**AVAILABLE DATA**

--- Begin ---

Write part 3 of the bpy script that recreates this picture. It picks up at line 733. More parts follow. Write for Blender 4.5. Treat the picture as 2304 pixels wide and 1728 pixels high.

--- End ---
--- Begin ---

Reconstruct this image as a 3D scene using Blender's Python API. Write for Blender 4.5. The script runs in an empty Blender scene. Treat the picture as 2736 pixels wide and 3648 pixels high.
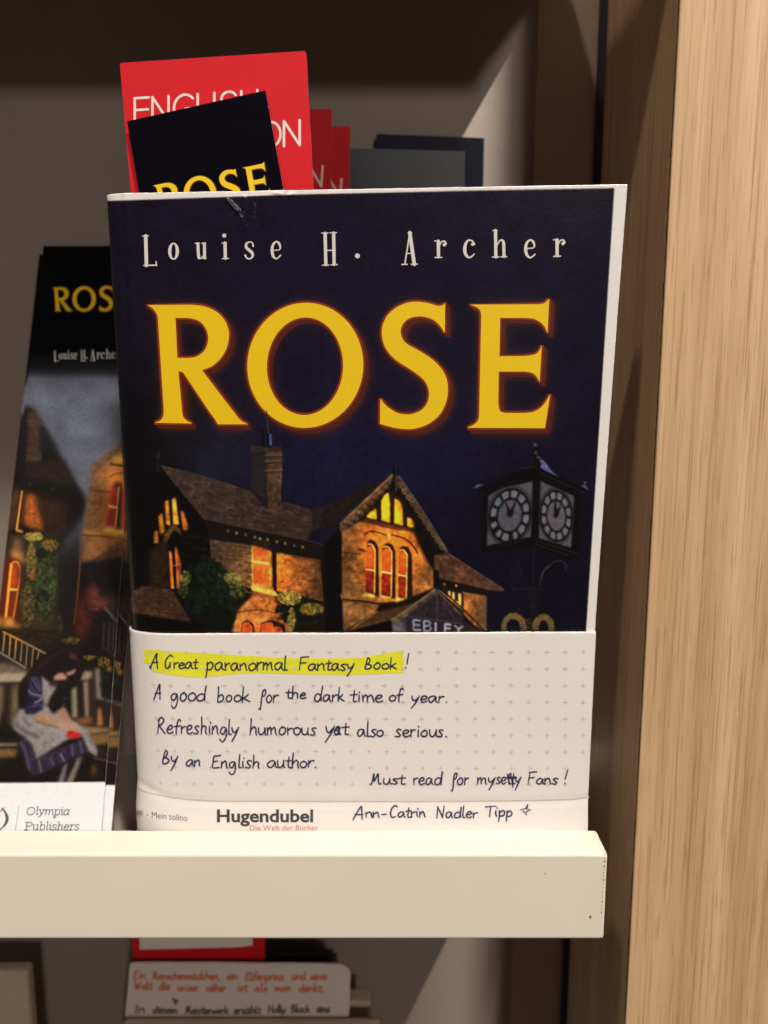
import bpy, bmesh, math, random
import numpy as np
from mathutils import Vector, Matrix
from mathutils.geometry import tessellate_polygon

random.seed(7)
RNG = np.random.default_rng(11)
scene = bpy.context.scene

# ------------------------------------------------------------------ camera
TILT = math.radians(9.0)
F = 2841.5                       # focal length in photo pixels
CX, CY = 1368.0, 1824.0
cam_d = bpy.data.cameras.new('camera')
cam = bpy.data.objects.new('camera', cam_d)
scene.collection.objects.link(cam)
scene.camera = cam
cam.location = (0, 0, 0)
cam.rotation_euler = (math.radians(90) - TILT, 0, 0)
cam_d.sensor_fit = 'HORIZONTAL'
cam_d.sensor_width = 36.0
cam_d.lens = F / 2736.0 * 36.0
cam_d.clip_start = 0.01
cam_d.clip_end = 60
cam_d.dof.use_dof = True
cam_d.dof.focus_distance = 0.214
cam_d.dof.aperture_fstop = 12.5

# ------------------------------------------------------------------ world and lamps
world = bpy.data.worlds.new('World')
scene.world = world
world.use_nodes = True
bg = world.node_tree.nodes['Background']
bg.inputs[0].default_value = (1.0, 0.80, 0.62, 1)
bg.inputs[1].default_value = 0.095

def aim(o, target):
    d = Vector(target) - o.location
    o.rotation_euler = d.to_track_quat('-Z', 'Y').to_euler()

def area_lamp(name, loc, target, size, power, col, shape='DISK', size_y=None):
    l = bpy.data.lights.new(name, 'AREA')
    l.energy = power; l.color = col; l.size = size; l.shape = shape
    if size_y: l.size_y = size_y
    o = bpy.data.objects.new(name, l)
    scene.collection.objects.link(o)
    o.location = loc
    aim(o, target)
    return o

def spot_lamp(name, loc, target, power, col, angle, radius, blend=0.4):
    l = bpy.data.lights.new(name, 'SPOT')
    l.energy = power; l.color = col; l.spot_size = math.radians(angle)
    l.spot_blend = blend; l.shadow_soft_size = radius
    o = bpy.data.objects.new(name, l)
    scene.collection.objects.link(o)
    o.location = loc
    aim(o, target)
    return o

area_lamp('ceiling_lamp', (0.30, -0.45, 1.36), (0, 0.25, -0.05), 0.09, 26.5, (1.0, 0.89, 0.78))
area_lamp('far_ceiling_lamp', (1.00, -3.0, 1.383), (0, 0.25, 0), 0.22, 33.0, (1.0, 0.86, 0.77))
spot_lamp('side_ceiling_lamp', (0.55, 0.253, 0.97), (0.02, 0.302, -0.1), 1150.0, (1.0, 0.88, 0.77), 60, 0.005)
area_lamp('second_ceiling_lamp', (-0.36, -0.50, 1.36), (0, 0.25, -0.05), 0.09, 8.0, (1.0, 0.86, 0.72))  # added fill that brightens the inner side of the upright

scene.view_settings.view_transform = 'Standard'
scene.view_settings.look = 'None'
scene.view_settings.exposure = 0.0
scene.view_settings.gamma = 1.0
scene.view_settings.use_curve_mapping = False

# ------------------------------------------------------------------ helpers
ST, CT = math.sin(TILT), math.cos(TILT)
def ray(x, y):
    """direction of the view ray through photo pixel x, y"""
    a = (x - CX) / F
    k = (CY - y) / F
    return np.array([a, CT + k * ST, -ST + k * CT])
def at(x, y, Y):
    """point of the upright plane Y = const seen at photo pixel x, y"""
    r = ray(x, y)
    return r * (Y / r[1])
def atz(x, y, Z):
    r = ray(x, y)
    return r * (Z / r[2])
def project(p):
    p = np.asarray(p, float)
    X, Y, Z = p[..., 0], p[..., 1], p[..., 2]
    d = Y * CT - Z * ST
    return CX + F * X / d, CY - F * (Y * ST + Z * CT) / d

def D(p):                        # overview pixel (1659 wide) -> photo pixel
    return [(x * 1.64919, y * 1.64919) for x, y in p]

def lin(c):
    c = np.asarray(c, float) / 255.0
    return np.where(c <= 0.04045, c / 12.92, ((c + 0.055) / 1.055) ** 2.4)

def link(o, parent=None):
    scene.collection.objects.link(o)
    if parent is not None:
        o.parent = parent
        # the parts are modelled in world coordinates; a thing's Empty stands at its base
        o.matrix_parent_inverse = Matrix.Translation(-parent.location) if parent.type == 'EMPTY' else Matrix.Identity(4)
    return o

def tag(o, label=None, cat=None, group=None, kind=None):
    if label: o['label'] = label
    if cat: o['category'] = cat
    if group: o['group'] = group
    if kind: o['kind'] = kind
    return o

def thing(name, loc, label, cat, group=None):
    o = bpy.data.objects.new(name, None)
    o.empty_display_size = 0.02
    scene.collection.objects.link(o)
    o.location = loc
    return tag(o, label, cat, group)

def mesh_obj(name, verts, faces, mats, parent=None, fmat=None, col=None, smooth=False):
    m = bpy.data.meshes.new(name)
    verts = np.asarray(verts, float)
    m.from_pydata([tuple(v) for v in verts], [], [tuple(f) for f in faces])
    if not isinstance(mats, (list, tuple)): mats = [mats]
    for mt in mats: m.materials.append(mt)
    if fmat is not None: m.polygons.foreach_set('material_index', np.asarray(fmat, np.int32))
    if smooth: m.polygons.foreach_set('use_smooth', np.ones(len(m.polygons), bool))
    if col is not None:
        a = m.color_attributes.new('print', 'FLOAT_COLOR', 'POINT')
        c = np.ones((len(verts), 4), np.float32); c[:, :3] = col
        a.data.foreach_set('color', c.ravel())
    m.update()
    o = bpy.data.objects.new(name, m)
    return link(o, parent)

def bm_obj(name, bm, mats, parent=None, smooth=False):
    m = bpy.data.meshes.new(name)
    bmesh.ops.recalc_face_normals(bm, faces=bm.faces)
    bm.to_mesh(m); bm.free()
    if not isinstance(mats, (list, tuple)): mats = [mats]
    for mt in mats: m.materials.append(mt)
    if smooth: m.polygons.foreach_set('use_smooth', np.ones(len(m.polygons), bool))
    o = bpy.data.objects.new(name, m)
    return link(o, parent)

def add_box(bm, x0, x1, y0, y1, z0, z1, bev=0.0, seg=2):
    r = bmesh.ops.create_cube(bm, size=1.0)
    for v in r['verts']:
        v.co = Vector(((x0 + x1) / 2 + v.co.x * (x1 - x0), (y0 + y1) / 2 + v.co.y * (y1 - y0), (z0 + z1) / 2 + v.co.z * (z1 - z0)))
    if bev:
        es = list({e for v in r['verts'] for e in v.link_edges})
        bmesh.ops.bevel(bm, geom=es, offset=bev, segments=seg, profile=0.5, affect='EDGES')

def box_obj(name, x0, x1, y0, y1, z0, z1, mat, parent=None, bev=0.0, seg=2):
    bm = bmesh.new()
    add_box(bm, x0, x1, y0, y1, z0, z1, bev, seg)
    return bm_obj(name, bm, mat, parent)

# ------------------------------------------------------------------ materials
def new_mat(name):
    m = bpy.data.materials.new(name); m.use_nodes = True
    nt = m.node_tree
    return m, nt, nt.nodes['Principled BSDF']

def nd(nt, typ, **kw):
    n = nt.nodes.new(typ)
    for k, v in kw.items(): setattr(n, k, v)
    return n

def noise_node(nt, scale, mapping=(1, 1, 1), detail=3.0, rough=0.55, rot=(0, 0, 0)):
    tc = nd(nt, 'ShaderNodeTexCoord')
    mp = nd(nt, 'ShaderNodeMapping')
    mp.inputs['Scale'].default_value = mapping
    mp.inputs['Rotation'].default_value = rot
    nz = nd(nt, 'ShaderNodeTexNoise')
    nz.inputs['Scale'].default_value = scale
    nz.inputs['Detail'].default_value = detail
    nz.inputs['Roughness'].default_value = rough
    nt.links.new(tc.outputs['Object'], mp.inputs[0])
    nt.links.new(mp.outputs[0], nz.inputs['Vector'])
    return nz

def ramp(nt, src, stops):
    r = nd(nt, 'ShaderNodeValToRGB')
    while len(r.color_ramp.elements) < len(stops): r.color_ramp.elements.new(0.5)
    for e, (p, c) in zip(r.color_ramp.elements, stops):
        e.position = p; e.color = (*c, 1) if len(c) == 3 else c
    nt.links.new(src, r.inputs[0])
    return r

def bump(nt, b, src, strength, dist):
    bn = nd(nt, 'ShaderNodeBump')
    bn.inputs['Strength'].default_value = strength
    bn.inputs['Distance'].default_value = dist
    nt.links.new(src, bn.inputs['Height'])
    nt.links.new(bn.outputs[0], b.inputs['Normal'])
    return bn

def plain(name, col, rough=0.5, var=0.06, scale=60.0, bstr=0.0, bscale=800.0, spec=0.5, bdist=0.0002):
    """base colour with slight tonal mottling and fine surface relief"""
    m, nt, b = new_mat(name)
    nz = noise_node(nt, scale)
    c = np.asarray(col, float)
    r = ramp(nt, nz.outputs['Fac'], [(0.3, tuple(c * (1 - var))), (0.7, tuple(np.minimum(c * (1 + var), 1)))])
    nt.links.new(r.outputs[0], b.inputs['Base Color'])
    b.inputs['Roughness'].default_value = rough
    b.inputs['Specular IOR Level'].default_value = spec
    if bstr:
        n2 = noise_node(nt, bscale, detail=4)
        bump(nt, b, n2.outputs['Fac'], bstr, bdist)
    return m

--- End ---

**WHAT THIS TASK INVOLVES**
Filter out every line that lacks the word "Blender", and copy the rest.

**FINAL RESULT**
Write part 3 of the bpy script that recreates this picture. It picks up at line 733. More parts follow. Write for Blender 4.5. Treat the picture as 2304 pixels wide and 1728 pixels high.
Reconstruct this image as a 3D scene using Blender's Python API. Write for Blender 4.5. The script runs in an empty Blender scene. Treat the picture as 2736 pixels wide and 3648 pixels high.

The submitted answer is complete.